Romney has no actual foreign policy background, but his advisers and campaign rhetoric all come straight from the anti-realist tradition. His senior foreign policy adviser is one of the most hopelessly unrealistic members of Bush II's Iraq team, Dan Senor. (Taking advice from Dan Senor is an admission of hopeless idiocy, because even a stopped clock is right more often than Dan Senor.)
This is why Romney talks about things like giving up on a two-state solution for Israel and why Romney is likely to declare tonight that we should refuse Iran's offer to negotiate over their weapons program. The neoconservative tradition sees negotiations as a sign of weakness, or even as treasonous: talking with the nation's enemies! The realist tradition sees negotiations as a tool to achieve our national ends: if you never negotiate with your adversaries, they have no way to give in to your demands. Negotiations aren't the primary foreign-policy tool, but they are the forum in which you reap the gains that the rest of your tools have brought you. You apply pressure to the nation's enemies so that they capitulate at the negotiating table later on. It beats attempting to occupy all of our international opponents by force at the same time.

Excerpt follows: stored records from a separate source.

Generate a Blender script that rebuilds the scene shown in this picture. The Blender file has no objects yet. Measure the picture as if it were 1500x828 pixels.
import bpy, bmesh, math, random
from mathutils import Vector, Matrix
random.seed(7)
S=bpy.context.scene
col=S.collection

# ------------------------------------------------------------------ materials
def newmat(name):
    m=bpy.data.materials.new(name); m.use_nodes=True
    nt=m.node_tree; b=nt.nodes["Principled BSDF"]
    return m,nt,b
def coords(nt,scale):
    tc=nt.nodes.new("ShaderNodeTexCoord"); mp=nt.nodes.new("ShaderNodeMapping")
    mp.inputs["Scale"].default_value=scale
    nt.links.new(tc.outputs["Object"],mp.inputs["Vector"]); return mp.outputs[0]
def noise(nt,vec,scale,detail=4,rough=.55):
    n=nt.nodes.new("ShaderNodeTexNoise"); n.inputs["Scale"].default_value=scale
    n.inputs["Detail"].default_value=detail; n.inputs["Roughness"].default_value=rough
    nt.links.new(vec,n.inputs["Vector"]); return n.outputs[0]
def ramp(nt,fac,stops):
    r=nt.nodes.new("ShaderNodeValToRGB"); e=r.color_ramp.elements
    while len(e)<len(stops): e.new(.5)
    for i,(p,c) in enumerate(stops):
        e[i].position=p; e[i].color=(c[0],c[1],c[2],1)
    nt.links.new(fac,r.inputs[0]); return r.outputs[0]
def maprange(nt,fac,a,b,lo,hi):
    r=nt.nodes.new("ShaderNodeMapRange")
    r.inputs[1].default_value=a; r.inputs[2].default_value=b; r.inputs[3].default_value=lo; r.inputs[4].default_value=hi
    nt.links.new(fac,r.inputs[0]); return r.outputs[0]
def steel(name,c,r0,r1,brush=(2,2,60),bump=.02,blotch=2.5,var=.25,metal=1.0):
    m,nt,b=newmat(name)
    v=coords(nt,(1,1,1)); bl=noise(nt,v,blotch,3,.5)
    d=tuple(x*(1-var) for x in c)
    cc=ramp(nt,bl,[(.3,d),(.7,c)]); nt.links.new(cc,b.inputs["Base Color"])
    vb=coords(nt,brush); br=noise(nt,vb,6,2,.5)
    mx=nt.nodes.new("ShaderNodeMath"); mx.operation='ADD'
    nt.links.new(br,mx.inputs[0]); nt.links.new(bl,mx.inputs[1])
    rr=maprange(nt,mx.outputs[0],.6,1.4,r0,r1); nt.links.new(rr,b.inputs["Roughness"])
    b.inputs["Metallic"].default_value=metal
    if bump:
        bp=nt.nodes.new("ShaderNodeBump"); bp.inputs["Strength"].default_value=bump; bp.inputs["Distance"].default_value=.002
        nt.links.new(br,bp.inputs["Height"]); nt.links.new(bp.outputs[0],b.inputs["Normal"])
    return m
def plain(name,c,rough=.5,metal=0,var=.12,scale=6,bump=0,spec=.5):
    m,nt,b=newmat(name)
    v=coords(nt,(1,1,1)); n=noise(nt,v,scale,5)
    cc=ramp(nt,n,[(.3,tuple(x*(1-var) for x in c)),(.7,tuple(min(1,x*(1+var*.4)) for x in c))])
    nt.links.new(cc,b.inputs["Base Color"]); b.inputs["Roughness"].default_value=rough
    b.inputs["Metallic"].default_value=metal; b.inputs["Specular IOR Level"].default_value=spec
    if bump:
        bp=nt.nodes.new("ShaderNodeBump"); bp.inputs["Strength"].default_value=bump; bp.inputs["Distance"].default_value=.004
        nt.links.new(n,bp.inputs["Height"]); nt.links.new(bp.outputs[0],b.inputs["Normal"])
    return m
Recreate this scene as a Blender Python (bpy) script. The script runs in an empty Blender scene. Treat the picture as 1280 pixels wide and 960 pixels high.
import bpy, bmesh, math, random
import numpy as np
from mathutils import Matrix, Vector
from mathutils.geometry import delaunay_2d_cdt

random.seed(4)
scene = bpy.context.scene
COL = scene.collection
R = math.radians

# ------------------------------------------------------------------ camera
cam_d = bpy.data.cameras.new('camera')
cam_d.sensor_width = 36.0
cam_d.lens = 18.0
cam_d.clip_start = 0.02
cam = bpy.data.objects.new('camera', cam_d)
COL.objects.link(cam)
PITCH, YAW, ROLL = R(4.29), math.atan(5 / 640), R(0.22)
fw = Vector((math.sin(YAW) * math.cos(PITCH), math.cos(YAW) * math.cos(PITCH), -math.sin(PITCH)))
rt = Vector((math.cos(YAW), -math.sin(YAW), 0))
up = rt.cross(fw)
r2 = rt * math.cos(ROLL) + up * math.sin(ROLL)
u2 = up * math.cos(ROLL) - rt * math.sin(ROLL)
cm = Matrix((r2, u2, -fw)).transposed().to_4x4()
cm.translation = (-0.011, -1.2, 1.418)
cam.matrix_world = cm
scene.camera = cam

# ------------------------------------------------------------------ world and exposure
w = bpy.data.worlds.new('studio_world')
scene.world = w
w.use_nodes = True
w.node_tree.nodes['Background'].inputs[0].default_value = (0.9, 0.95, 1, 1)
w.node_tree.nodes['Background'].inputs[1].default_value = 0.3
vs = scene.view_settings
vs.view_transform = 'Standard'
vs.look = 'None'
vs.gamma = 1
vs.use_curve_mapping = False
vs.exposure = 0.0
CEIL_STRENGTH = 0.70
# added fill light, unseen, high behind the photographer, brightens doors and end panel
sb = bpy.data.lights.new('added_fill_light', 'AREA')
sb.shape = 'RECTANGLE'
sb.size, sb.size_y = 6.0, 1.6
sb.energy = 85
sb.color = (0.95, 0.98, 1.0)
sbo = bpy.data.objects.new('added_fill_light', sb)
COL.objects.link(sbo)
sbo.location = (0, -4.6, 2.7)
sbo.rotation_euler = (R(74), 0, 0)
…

Romney's anti-realist stance also explains why he sets such disproportionate store by questions of rhetoric, obsessing over whether or not Obama said "act of terror." The whole point of neoconservative foreign policy is to sound tougher than someone else. Using threatening phrases like "act of terror" or "axis of evil" is treated as the most important thing, much more important than actual results. This is also why Republicans (including John McCain, who should know better) have taken to complaining that any of Obama's military actions should be even more forceful, even carping that Obama should have sent ground troops to Libya. That's neoconservatism in a nutshell: what works is beside the point. You should do the "tougher" thing even though it involves paying a higher price for (at best) the same results. And these are the people Mitt Romney listens to.
Barack Obama has a foreign policy that works. Mitt Romney is going to try to differentiate himself from that workable policy. That's really the whole story.